Há logo aquela abertura ‘Não quero lhe falar/ Meu grande amor…’ [Aos nossos pais, de Belchior, canção ouvida em off na voz de Elis; as restantes são também gravações dela] e quando de repente aparece o meu rosto, sonho e realidade estavam tão absolutamente dançando juntos que, para mim, até na própria letra da música, “viver é melhor que sonhar”, foi uma realização muito grande. Não tinha visto nada ainda, fazia e seguia para a próxima cena, só vi quando estava pronto. Claro que fiquei primeiro perseguindo o que é que tinha resultado de todo aquele estudo, porque quando vi o filme já se tinham passado meses desde o final das filmagens. Então estava analisando o trabalho. Só que depois, em determinado momento, a análise foi pró céu e eu fui voar. Comecei a assistir ao filme mesmo e fiquei feliz. Porque achei que tinha feito tudo o que eu pude fazer dentro daquele trabalho todo. Era o mais honesto de mim até àquele ponto, como artista.

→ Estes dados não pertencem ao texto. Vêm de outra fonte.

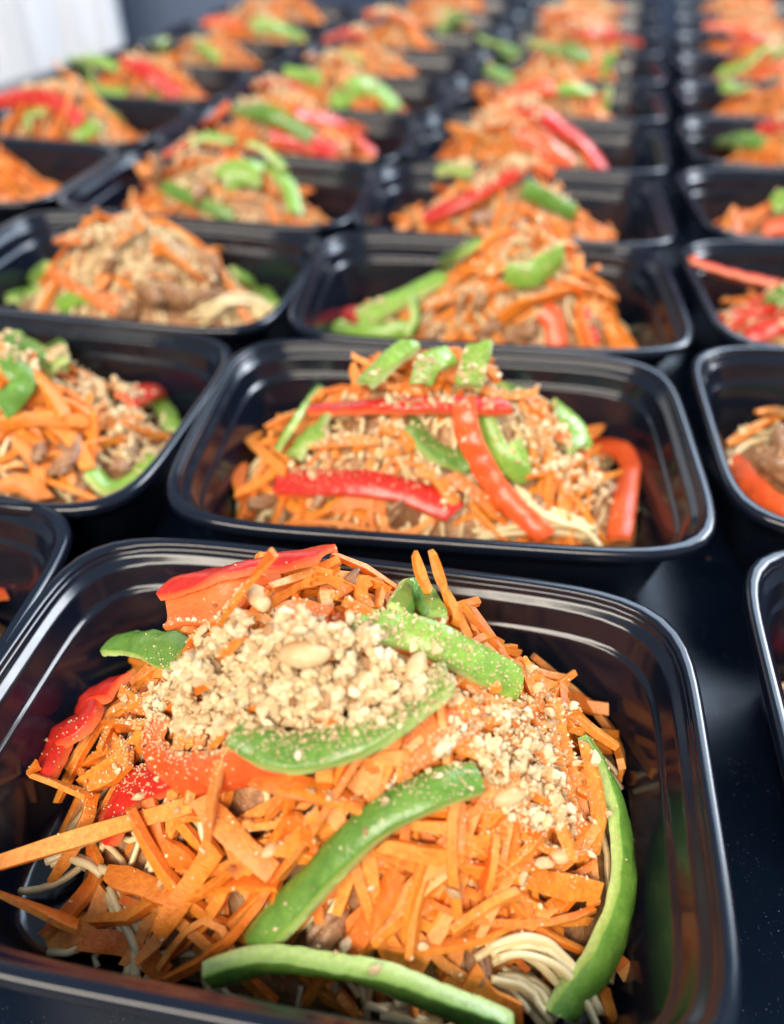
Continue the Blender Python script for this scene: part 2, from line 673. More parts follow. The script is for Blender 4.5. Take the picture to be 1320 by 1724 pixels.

O que acha que é mais forte para o Brasil, hoje, na herança de Elis Regina?
Acho que ainda a têm como a maior cantora do Brasil. Teve uma carreira de vinte anos e foi muito curta, porque morreu com 36 [Andréia Horta tem hoje 34 e tinha 31 quando começou a rodagem]. Quando eu estava fazendo o filme, todas as pessoas que vinham falar comigo, contemporâneas de Elis, lembram ainda o que estavam fazendo quando se soube da morte dela, em 1982. Foi uma comoção nacional, nunca mais houve algo assim na morte de nenhuma outra cantora brasileira. As pessoas choravam, saíram para a rua, fizeram um velório imenso. Foi uma grande voz, mesmo. E uma intérprete de peito aberto, que falava às multidões. Na bossa nova estava tudo cantando baixinho, com o banquinho e o violão, e Elis vem, de uma maneira épica, cantando a vida do povo brasileiro. Ela pega a música sertaneja, escolhe diferentes tipos de autores. Tanto que nunca mais ninguém regravou muitas das coisas que ela gravou.

E para si, o que significa agora Elis Regina?
Depois de ter passado por ela, tenho muito mais coragem de ser quem eu sou. E tenho muito mais consciência da efemeridade da vida. Foi um grande legado, eu acho.